Print, without altering anything, the lines from the one that holds "Write the bpy" to the one that holds "scene.camera = cam", inclusive. No other lines belong in the output.

* DATA SUPPLIED *
__________
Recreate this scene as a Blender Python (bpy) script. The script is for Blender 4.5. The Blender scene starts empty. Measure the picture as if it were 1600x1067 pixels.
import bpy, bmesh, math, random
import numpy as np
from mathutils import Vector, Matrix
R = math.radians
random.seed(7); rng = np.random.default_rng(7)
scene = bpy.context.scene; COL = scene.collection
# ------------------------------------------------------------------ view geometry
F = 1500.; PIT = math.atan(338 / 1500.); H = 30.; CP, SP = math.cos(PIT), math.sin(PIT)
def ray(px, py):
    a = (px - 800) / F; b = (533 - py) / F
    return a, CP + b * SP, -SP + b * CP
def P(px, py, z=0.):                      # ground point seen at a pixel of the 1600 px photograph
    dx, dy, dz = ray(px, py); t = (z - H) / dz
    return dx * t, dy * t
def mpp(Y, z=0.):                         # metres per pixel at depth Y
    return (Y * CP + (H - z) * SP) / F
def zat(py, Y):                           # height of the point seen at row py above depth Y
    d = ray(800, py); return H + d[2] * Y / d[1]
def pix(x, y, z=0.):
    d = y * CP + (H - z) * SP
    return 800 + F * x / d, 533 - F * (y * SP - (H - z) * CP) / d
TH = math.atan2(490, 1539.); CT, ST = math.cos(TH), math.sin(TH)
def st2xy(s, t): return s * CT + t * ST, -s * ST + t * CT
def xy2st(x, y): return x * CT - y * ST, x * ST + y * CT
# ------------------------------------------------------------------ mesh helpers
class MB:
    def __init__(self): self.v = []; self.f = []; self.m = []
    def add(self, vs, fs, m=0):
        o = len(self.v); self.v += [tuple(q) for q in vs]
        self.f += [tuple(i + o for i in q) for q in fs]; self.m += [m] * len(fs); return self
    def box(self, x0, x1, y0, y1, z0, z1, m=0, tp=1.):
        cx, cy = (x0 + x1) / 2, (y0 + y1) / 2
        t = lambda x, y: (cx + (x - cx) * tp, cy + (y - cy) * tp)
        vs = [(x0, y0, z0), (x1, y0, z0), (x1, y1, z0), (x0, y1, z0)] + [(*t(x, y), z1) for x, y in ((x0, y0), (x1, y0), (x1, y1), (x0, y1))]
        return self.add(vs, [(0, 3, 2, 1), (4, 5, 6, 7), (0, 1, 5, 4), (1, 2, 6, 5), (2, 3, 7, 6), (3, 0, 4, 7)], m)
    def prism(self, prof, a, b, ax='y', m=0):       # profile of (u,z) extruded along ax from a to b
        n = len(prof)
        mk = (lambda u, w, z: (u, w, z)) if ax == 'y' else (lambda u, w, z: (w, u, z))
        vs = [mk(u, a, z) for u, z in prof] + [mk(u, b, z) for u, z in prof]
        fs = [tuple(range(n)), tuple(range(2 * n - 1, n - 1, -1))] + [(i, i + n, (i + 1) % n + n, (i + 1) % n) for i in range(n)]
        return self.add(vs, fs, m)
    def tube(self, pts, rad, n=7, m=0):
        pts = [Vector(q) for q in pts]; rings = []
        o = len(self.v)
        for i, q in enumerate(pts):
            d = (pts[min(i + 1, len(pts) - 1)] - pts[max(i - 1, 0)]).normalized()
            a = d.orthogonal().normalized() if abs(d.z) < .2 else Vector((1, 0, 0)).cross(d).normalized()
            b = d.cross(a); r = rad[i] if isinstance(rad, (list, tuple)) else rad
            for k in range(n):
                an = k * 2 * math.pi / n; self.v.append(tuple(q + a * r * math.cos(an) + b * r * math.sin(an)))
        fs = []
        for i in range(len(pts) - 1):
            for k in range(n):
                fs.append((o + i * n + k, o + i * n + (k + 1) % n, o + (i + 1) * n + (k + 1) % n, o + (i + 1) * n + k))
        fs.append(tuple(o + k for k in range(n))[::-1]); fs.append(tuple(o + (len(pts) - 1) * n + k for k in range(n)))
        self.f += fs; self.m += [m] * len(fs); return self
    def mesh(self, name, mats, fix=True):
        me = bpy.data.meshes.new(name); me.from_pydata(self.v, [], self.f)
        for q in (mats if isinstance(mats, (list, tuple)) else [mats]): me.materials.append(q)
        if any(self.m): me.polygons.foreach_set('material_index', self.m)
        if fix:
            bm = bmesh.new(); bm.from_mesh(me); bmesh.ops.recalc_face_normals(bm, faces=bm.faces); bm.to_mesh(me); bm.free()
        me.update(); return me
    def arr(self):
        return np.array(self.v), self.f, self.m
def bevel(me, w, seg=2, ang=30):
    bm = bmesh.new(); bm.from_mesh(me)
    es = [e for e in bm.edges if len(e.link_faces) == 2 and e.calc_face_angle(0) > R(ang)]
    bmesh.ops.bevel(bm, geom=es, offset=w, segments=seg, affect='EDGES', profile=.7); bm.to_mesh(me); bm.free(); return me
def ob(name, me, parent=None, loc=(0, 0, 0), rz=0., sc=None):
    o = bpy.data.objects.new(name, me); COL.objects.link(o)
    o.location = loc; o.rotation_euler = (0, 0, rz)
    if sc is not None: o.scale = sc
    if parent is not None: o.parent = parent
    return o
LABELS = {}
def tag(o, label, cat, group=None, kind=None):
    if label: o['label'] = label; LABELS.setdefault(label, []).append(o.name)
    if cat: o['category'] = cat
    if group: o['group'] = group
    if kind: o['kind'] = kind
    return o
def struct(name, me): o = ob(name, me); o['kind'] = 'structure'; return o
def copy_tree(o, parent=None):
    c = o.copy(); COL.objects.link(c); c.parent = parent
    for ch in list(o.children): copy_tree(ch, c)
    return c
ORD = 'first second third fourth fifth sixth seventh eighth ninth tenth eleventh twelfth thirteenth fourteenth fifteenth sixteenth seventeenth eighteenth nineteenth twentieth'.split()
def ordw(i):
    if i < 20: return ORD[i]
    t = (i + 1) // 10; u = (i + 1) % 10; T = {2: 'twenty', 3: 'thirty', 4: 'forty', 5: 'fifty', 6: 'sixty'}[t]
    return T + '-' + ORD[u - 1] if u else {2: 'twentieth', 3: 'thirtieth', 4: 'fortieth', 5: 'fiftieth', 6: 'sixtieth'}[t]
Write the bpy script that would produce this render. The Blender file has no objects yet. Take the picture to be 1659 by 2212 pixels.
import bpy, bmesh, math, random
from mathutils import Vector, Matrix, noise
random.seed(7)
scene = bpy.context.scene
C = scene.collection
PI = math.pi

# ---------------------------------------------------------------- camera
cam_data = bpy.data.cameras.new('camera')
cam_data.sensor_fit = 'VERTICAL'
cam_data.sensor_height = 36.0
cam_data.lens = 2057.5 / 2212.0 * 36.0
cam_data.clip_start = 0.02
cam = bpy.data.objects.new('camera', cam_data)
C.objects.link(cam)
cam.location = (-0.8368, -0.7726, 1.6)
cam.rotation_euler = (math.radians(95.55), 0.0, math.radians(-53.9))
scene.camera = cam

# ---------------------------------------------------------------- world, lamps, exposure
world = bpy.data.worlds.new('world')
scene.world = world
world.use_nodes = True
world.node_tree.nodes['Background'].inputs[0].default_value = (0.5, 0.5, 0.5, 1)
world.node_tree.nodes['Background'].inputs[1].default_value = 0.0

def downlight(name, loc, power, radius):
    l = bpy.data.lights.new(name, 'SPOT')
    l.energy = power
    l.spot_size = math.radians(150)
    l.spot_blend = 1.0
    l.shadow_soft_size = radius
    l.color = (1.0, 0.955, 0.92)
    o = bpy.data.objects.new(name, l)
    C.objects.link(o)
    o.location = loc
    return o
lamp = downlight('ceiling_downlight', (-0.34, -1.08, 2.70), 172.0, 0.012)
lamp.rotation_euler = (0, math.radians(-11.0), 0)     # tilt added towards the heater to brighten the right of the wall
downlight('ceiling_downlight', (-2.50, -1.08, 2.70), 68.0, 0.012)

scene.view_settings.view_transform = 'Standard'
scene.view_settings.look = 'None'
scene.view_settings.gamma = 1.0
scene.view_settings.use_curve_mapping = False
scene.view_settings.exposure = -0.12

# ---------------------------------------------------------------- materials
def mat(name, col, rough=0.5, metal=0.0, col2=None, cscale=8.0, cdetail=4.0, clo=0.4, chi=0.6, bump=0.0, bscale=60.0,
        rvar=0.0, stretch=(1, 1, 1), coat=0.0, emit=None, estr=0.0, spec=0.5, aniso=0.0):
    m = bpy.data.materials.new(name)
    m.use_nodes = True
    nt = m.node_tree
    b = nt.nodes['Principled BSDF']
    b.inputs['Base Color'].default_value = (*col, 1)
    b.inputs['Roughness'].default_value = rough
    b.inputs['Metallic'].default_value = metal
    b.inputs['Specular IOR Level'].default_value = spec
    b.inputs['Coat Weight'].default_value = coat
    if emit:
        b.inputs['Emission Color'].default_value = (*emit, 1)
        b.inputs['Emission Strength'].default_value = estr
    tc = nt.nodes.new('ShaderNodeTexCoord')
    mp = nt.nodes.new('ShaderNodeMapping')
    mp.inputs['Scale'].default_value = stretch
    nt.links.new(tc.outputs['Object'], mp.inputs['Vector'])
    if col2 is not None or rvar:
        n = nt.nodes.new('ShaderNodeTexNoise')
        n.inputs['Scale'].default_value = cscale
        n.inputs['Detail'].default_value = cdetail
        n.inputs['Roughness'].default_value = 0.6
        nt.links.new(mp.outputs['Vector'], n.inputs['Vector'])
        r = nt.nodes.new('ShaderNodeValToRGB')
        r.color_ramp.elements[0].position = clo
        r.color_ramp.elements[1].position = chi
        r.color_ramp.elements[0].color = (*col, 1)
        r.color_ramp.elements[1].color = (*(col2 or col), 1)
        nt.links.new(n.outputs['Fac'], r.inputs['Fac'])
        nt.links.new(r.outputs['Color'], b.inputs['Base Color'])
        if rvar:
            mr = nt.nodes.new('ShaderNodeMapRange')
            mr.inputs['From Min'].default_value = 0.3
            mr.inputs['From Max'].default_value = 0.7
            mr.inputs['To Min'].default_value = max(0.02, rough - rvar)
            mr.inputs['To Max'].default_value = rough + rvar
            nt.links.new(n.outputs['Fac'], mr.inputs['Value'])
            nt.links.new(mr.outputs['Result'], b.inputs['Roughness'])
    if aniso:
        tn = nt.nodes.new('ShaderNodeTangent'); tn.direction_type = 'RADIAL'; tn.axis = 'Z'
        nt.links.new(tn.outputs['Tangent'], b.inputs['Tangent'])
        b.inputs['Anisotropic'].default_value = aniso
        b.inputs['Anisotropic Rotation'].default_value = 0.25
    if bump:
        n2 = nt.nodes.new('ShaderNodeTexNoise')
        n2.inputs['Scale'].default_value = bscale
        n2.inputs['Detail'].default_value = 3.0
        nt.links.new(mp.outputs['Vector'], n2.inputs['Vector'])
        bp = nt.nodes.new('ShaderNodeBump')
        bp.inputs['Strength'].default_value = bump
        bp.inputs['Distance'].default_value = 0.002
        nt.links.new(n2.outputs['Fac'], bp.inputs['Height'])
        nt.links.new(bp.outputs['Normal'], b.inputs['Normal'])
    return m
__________
* THE COMPLETED TASK *
Write the bpy script that would produce this render. The Blender file has no objects yet. Take the picture to be 1659 by 2212 pixels.
import bpy, bmesh, math, random
from mathutils import Vector, Matrix, noise
random.seed(7)
scene = bpy.context.scene
C = scene.collection
PI = math.pi

# ---------------------------------------------------------------- camera
cam_data = bpy.data.cameras.new('camera')
cam_data.sensor_fit = 'VERTICAL'
cam_data.sensor_height = 36.0
cam_data.lens = 2057.5 / 2212.0 * 36.0
cam_data.clip_start = 0.02
cam = bpy.data.objects.new('camera', cam_data)
C.objects.link(cam)
cam.location = (-0.8368, -0.7726, 1.6)
cam.rotation_euler = (math.radians(95.55), 0.0, math.radians(-53.9))
scene.camera = cam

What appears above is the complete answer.